Indeed, while Edelen estimated his Web site cost between $15,000 and $20,000 to set up, including design and marketing, Web site packages can be bought for as little as $200, said Fultz.
But a mere presence on the Internet often is not enough, she said. Businesses not only need a Web site that will impress consumers, they need one that, like www.coolknobsandpulls.com, can be found easily.
For that, Futz said companies often need professional assistance.
But Richard Ephgrave, executive director of the Longwood University Small Business Development Center, cautioned that not every business is suited to sell products online.
While products such as furniture hardware or paper products, which consumers can "fall in love with on the screen," may sell well over the Internet, those that consumers need to touch, see and try on, such as wigs, do not do well as e-commerce, he said.
That does not mean that such businesses cannot benefit from a Web site. That is especially true for the tourist industry, said Fultz.

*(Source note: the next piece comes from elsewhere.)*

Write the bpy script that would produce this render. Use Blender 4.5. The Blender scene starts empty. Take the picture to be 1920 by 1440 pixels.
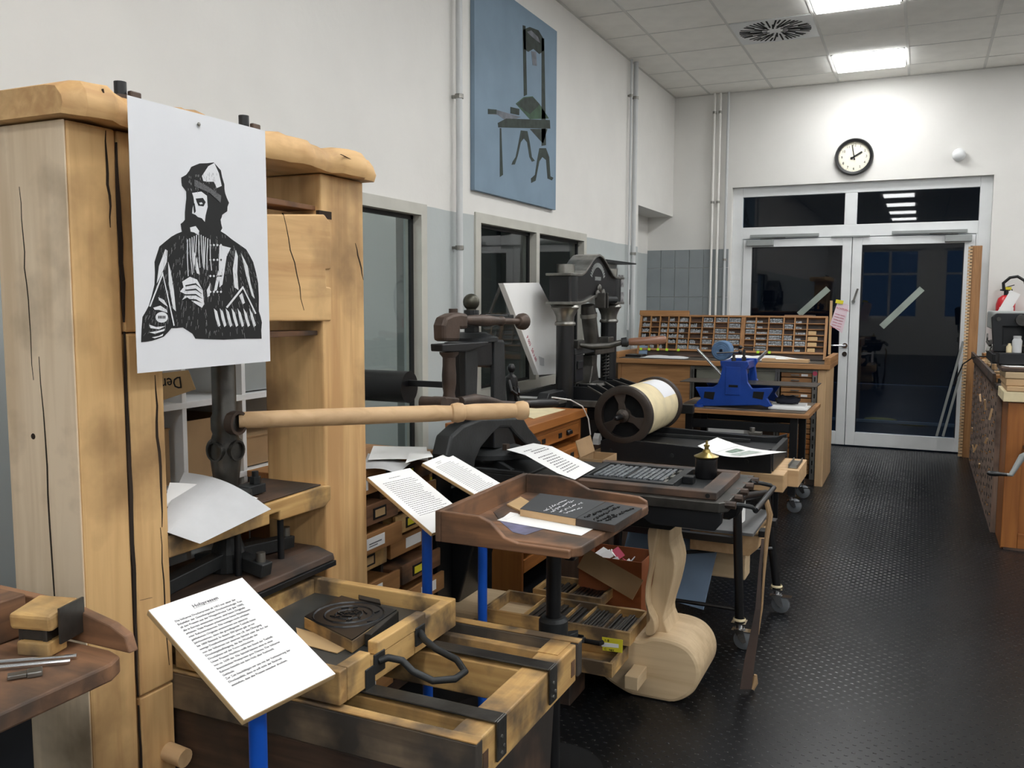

"There is a lot of opportunity with our new tourism promotion," she said. "The Web is a very cost-effective way to market their services. It can be as simple or as complicated as a business owner would like."
EDC director of tourism David Rotenizer agreed.
"There is a huge need to get ourselves on the Internet as much as possible," he said. "That is where tourists are going to get information. Even if it's just a one-page Web site, there is huge potential for us."